▶ _Material provided_:
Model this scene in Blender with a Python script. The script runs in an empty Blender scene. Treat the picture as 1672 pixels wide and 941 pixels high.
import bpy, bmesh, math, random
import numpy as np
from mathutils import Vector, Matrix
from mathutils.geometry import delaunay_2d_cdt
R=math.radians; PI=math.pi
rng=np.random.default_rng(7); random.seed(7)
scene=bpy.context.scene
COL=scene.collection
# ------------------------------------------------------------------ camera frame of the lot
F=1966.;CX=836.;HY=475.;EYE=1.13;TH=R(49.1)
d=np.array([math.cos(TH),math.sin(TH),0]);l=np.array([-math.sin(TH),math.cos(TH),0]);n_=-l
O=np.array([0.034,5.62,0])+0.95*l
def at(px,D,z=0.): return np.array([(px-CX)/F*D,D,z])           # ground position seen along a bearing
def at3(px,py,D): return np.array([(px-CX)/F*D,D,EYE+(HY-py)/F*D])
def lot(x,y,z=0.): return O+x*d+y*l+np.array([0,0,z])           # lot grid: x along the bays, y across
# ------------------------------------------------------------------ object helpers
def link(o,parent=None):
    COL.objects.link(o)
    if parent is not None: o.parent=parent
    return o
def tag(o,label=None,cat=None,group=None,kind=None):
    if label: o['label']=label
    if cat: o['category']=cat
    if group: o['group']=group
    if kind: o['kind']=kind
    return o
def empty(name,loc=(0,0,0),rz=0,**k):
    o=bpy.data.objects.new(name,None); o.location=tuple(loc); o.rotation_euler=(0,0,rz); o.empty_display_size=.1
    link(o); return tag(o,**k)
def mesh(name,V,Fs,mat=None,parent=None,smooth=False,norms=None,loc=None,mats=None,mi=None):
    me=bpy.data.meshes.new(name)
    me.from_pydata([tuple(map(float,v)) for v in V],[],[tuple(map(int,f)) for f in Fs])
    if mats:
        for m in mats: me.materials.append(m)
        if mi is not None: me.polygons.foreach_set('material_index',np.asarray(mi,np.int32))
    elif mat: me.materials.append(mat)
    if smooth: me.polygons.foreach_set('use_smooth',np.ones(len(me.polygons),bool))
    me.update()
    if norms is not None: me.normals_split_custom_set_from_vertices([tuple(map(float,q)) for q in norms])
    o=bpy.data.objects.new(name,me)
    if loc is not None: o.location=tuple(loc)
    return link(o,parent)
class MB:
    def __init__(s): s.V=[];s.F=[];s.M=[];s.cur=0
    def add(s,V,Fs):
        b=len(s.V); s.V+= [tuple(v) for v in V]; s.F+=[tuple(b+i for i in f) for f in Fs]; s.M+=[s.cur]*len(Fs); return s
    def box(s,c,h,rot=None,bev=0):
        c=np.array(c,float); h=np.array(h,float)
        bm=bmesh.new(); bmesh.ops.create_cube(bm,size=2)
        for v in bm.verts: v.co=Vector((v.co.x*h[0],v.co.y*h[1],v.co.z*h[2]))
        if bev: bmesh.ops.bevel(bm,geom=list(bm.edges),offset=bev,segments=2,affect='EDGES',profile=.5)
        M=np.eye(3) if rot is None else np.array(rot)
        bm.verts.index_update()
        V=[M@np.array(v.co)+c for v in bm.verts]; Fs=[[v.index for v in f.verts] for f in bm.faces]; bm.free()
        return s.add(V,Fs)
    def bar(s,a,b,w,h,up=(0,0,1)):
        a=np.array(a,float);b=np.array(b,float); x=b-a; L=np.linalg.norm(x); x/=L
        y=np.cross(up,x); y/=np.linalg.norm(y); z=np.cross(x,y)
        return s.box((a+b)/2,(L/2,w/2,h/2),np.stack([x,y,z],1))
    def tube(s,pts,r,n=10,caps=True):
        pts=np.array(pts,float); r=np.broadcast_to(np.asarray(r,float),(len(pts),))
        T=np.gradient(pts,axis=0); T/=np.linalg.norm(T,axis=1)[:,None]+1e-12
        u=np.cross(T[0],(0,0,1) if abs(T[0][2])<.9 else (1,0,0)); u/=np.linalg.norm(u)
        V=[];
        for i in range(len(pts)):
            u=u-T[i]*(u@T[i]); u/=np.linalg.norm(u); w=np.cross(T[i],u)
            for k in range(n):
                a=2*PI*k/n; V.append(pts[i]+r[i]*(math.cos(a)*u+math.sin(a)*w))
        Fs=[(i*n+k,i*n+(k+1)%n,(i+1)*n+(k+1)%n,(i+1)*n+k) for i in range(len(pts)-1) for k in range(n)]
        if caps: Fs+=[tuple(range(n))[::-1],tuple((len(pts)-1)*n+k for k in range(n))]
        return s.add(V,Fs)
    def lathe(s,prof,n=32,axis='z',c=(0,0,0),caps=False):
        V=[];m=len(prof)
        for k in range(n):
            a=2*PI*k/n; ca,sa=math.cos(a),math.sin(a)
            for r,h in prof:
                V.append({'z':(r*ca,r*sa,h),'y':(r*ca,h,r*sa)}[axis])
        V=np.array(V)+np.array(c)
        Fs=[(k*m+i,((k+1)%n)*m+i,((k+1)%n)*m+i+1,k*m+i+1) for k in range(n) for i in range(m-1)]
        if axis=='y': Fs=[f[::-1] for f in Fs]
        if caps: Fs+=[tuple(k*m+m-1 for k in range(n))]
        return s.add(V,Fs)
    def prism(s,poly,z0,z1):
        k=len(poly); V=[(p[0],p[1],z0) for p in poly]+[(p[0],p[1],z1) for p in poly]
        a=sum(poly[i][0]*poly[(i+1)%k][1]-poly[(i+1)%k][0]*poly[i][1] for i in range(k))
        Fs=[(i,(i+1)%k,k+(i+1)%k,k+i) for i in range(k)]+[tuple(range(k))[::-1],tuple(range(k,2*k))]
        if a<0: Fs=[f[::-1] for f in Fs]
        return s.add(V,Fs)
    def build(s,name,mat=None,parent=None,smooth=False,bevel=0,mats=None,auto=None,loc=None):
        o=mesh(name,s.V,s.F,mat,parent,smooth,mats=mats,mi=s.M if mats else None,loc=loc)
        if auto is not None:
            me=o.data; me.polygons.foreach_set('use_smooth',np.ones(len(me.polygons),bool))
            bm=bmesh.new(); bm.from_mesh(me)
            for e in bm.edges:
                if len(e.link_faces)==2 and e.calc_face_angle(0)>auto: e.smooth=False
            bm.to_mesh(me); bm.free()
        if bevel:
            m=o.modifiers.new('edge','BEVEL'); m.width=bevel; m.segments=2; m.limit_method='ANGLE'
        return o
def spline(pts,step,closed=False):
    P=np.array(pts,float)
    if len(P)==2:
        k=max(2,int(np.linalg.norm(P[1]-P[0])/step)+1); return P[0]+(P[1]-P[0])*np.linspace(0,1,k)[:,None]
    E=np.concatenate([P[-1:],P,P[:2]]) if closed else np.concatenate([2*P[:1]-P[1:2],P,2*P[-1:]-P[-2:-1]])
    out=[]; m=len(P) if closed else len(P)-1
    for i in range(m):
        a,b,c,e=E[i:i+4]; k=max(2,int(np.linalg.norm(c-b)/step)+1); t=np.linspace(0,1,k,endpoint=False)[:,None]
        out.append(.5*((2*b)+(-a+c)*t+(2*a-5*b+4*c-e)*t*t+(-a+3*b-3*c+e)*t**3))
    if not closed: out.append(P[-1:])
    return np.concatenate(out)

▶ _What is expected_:
Read the data above. Pull out each line in which the string "scene" appears.

▶ _Solution to this problem_:
Model this scene in Blender with a Python script. The script runs in an empty Blender scene. Treat the picture as 1672 pixels wide and 941 pixels high.
scene=bpy.context.scene
COL=scene.collection